▸ **Entries with scene source code**
□ □ □ □ □ □ □

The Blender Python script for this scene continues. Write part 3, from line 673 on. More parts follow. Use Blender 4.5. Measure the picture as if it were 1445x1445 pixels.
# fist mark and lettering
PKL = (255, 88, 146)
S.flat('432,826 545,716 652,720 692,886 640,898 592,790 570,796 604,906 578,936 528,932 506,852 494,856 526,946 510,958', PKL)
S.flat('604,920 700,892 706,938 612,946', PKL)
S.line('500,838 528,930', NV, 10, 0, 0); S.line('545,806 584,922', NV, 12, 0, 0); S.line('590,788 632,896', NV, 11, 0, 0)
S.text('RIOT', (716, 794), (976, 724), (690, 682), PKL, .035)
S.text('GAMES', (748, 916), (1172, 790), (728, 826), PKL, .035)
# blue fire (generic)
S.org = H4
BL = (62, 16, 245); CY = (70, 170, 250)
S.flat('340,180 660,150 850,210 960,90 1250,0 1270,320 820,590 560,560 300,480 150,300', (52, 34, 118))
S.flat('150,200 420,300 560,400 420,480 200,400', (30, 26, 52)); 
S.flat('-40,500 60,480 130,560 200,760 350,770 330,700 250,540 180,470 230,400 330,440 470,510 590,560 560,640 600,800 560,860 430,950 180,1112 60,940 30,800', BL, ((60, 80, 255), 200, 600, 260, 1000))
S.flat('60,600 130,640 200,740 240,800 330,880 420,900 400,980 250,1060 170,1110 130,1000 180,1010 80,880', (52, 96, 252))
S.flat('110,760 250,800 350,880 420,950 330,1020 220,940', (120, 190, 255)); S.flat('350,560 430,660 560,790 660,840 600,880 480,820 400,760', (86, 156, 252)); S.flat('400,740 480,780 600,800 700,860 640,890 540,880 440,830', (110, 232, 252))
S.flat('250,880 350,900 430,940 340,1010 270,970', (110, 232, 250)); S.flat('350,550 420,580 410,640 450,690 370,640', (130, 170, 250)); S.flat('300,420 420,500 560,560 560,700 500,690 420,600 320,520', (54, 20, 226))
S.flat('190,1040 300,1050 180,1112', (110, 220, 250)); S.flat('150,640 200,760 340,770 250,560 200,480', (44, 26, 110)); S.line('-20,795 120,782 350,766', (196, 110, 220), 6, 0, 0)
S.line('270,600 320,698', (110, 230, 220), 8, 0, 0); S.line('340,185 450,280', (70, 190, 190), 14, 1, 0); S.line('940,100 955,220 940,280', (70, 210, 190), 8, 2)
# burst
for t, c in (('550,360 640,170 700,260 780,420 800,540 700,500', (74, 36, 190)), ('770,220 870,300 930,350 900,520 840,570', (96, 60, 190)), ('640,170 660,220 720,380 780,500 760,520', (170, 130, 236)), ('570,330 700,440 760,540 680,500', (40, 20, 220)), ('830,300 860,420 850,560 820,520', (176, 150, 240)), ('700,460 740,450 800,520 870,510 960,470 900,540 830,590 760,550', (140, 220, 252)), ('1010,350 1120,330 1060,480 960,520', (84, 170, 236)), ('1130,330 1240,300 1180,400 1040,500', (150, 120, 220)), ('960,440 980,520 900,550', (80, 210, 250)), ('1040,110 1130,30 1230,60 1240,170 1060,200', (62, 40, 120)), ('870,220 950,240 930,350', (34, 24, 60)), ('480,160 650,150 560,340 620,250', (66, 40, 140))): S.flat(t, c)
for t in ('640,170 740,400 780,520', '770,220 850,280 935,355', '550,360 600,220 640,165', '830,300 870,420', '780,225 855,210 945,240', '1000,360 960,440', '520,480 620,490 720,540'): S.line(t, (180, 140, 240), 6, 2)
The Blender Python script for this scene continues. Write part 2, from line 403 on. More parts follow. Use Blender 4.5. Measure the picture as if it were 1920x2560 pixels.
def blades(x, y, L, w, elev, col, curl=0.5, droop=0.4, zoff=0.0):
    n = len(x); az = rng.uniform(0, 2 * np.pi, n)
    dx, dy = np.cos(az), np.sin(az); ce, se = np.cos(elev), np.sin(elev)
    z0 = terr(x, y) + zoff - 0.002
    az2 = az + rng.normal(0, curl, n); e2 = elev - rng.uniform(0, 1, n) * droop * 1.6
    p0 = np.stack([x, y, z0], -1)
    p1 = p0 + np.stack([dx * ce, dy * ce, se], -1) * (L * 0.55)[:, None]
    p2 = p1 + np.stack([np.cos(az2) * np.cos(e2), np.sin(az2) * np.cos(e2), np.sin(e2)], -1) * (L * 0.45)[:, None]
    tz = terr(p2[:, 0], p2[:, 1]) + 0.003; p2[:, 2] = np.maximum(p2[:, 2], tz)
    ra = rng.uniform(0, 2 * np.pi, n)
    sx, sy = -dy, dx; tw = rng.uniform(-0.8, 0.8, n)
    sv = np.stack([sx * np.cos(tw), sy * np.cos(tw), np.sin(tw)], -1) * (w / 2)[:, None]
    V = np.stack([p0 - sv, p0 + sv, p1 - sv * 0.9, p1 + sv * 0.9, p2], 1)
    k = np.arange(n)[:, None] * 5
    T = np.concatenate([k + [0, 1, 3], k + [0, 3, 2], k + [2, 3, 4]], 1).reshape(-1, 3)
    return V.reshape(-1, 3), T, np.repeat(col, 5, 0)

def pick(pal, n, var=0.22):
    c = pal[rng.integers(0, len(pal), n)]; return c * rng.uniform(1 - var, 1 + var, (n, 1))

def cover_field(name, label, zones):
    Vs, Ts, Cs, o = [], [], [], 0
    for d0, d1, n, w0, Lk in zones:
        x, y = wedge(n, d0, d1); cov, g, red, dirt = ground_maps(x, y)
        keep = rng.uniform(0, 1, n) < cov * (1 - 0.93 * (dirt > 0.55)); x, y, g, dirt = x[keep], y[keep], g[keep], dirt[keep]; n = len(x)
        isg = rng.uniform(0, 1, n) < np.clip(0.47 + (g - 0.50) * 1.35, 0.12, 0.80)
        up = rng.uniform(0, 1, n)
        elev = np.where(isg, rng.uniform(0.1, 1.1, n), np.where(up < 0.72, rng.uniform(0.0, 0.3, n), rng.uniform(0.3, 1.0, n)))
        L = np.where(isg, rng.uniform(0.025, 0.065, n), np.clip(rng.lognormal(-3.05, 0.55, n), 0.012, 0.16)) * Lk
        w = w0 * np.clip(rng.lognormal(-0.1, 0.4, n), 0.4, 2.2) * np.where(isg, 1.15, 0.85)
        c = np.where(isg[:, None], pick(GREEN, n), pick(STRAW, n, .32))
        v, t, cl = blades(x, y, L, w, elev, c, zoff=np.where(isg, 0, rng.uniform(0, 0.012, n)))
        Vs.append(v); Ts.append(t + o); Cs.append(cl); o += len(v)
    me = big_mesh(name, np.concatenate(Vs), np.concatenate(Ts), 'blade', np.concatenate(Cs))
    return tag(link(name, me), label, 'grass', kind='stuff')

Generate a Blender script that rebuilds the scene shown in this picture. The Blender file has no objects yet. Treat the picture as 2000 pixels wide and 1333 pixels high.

□ □ □ □ □ □ □

All of the data must be returned exactly.

The Blender Python script for this scene continues. Write part 3, from line 673 on. More parts follow. Use Blender 4.5. Measure the picture as if it were 1445x1445 pixels.
# fist mark and lettering
PKL = (255, 88, 146)
S.flat('432,826 545,716 652,720 692,886 640,898 592,790 570,796 604,906 578,936 528,932 506,852 494,856 526,946 510,958', PKL)
S.flat('604,920 700,892 706,938 612,946', PKL)
S.line('500,838 528,930', NV, 10, 0, 0); S.line('545,806 584,922', NV, 12, 0, 0); S.line('590,788 632,896', NV, 11, 0, 0)
S.text('RIOT', (716, 794), (976, 724), (690, 682), PKL, .035)
S.text('GAMES', (748, 916), (1172, 790), (728, 826), PKL, .035)
# blue fire (generic)
S.org = H4
BL = (62, 16, 245); CY = (70, 170, 250)
S.flat('340,180 660,150 850,210 960,90 1250,0 1270,320 820,590 560,560 300,480 150,300', (52, 34, 118))
S.flat('150,200 420,300 560,400 420,480 200,400', (30, 26, 52)); 
S.flat('-40,500 60,480 130,560 200,760 350,770 330,700 250,540 180,470 230,400 330,440 470,510 590,560 560,640 600,800 560,860 430,950 180,1112 60,940 30,800', BL, ((60, 80, 255), 200, 600, 260, 1000))
S.flat('60,600 130,640 200,740 240,800 330,880 420,900 400,980 250,1060 170,1110 130,1000 180,1010 80,880', (52, 96, 252))
S.flat('110,760 250,800 350,880 420,950 330,1020 220,940', (120, 190, 255)); S.flat('350,560 430,660 560,790 660,840 600,880 480,820 400,760', (86, 156, 252)); S.flat('400,740 480,780 600,800 700,860 640,890 540,880 440,830', (110, 232, 252))
S.flat('250,880 350,900 430,940 340,1010 270,970', (110, 232, 250)); S.flat('350,550 420,580 410,640 450,690 370,640', (130, 170, 250)); S.flat('300,420 420,500 560,560 560,700 500,690 420,600 320,520', (54, 20, 226))
S.flat('190,1040 300,1050 180,1112', (110, 220, 250)); S.flat('150,640 200,760 340,770 250,560 200,480', (44, 26, 110)); S.line('-20,795 120,782 350,766', (196, 110, 220), 6, 0, 0)
S.line('270,600 320,698', (110, 230, 220), 8, 0, 0); S.line('340,185 450,280', (70, 190, 190), 14, 1, 0); S.line('940,100 955,220 940,280', (70, 210, 190), 8, 2)
# burst
for t, c in (('550,360 640,170 700,260 780,420 800,540 700,500', (74, 36, 190)), ('770,220 870,300 930,350 900,520 840,570', (96, 60, 190)), ('640,170 660,220 720,380 780,500 760,520', (170, 130, 236)), ('570,330 700,440 760,540 680,500', (40, 20, 220)), ('830,300 860,420 850,560 820,520', (176, 150, 240)), ('700,460 740,450 800,520 870,510 960,470 900,540 830,590 760,550', (140, 220, 252)), ('1010,350 1120,330 1060,480 960,520', (84, 170, 236)), ('1130,330 1240,300 1180,400 1040,500', (150, 120, 220)), ('960,440 980,520 900,550', (80, 210, 250)), ('1040,110 1130,30 1230,60 1240,170 1060,200', (62, 40, 120)), ('870,220 950,240 930,350', (34, 24, 60)), ('480,160 650,150 560,340 620,250', (66, 40, 140))): S.flat(t, c)
for t in ('640,170 740,400 780,520', '770,220 850,280 935,355', '550,360 600,220 640,165', '830,300 870,420', '780,225 855,210 945,240', '1000,360 960,440', '520,480 620,490 720,540'): S.line(t, (180, 140, 240), 6, 2)
The Blender Python script for this scene continues. Write part 2, from line 403 on. More parts follow. Use Blender 4.5. Measure the picture as if it were 1920x2560 pixels.
def blades(x, y, L, w, elev, col, curl=0.5, droop=0.4, zoff=0.0):
    n = len(x); az = rng.uniform(0, 2 * np.pi, n)
    dx, dy = np.cos(az), np.sin(az); ce, se = np.cos(elev), np.sin(elev)
    z0 = terr(x, y) + zoff - 0.002
    az2 = az + rng.normal(0, curl, n); e2 = elev - rng.uniform(0, 1, n) * droop * 1.6
    p0 = np.stack([x, y, z0], -1)
    p1 = p0 + np.stack([dx * ce, dy * ce, se], -1) * (L * 0.55)[:, None]
    p2 = p1 + np.stack([np.cos(az2) * np.cos(e2), np.sin(az2) * np.cos(e2), np.sin(e2)], -1) * (L * 0.45)[:, None]
    tz = terr(p2[:, 0], p2[:, 1]) + 0.003; p2[:, 2] = np.maximum(p2[:, 2], tz)
    ra = rng.uniform(0, 2 * np.pi, n)
    sx, sy = -dy, dx; tw = rng.uniform(-0.8, 0.8, n)
    sv = np.stack([sx * np.cos(tw), sy * np.cos(tw), np.sin(tw)], -1) * (w / 2)[:, None]
    V = np.stack([p0 - sv, p0 + sv, p1 - sv * 0.9, p1 + sv * 0.9, p2], 1)
    k = np.arange(n)[:, None] * 5
    T = np.concatenate([k + [0, 1, 3], k + [0, 3, 2], k + [2, 3, 4]], 1).reshape(-1, 3)
    return V.reshape(-1, 3), T, np.repeat(col, 5, 0)

def pick(pal, n, var=0.22):
    c = pal[rng.integers(0, len(pal), n)]; return c * rng.uniform(1 - var, 1 + var, (n, 1))

def cover_field(name, label, zones):
    Vs, Ts, Cs, o = [], [], [], 0
    for d0, d1, n, w0, Lk in zones:
        x, y = wedge(n, d0, d1); cov, g, red, dirt = ground_maps(x, y)
        keep = rng.uniform(0, 1, n) < cov * (1 - 0.93 * (dirt > 0.55)); x, y, g, dirt = x[keep], y[keep], g[keep], dirt[keep]; n = len(x)
        isg = rng.uniform(0, 1, n) < np.clip(0.47 + (g - 0.50) * 1.35, 0.12, 0.80)
        up = rng.uniform(0, 1, n)
        elev = np.where(isg, rng.uniform(0.1, 1.1, n), np.where(up < 0.72, rng.uniform(0.0, 0.3, n), rng.uniform(0.3, 1.0, n)))
        L = np.where(isg, rng.uniform(0.025, 0.065, n), np.clip(rng.lognormal(-3.05, 0.55, n), 0.012, 0.16)) * Lk
        w = w0 * np.clip(rng.lognormal(-0.1, 0.4, n), 0.4, 2.2) * np.where(isg, 1.15, 0.85)
        c = np.where(isg[:, None], pick(GREEN, n), pick(STRAW, n, .32))
        v, t, cl = blades(x, y, L, w, elev, c, zoff=np.where(isg, 0, rng.uniform(0, 0.012, n)))
        Vs.append(v); Ts.append(t + o); Cs.append(cl); o += len(v)
    me = big_mesh(name, np.concatenate(Vs), np.concatenate(Ts), 'blade', np.concatenate(Cs))
    return tag(link(name, me), label, 'grass', kind='stuff')

Generate a Blender script that rebuilds the scene shown in this picture. The Blender file has no objects yet. Treat the picture as 2000 pixels wide and 1333 pixels high.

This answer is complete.